Hi Eric,
In Australia, we have a three main ways of accounting for Cost of Goods Sold:

1. Small companies (usually with one Inventory account) use the formula COGS = 
Beginning Stock + Purchases - Closing Stock. Therefore, all purchases are 
expensed (Credit Accounts Payable, Debit COGS). At the end of the period, the 
useful Inventory is valued and the change in Inventory from the previous period 
adjusted to COGS (i.e. Credit Opening Inventory, Debit COGS; and Debit Closing 
Inventory, Credit COGS).
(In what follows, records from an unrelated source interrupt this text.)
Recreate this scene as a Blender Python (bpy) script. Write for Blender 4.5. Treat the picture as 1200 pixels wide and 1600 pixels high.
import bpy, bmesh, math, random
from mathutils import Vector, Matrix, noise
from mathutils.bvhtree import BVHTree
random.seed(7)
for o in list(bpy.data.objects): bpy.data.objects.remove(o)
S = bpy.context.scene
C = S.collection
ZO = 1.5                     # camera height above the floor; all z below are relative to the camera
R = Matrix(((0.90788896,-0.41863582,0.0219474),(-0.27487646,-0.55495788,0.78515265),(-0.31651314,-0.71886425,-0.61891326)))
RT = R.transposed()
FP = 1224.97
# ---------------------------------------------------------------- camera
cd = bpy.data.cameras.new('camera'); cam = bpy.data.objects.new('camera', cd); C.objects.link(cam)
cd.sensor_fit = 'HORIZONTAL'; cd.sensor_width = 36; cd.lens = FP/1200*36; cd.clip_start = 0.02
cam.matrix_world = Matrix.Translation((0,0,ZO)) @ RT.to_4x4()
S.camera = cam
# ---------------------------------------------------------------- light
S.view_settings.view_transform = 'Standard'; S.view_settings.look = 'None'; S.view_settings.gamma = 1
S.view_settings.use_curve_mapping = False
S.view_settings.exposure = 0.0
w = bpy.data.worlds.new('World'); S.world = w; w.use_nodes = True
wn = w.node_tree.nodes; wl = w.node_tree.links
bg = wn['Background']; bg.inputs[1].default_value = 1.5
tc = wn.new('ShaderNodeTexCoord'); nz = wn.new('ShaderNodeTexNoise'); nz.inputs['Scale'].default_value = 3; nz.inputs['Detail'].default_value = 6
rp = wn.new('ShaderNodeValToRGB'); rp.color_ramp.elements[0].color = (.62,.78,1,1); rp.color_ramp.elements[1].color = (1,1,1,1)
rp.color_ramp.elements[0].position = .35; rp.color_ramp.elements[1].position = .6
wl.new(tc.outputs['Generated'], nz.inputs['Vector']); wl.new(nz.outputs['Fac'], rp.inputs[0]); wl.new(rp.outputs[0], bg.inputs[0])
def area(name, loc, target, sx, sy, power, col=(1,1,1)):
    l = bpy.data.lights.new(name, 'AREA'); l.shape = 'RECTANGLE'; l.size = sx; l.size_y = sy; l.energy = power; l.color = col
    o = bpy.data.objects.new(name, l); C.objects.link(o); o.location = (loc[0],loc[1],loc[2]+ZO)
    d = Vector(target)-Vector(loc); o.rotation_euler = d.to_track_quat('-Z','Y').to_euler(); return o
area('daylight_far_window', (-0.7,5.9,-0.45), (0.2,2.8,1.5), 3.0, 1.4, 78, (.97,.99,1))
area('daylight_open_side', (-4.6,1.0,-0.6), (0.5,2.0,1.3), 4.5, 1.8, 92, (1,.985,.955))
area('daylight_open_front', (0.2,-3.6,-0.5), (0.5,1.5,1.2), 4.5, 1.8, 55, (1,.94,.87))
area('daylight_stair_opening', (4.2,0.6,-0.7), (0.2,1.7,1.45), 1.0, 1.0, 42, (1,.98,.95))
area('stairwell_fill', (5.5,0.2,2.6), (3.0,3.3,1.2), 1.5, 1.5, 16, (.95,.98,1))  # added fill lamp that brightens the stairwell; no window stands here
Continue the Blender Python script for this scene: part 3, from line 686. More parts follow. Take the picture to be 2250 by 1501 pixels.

The disadvantage of this method is that there is a no 
vitual inventory so management decisions need to be deferred until after the 
physical stocktake.

2. Jobbing companies accumulate materials purchases by debiting Work In 
Progress by client, and then bill the client with a markup (at that point they 
Credit WIP, Debit COGS).

3. Larger companies who want a virtual inventory take all purchases to 
Inventory (Debit Inventory, Credit Accounts Payable) and uniquely allocate COGS 
as items are sold. In other words, a Sale has two transactions (Credit Sales, 
Debit Accounts Receivable; and Credit Inventory, Debit COGS). Of course, there 
are issues such as LIFO, FIFO, standard costing, average invoice, average 
purchase order. However, Corporate Governance risk control now requires most 
large companies to track raw materials, subassemblies and finished goods by 
serial number, even through BOMs.

Is it the case that your answer to German is referring to method 1 above?

Has method 3 been implemented in tinyerp?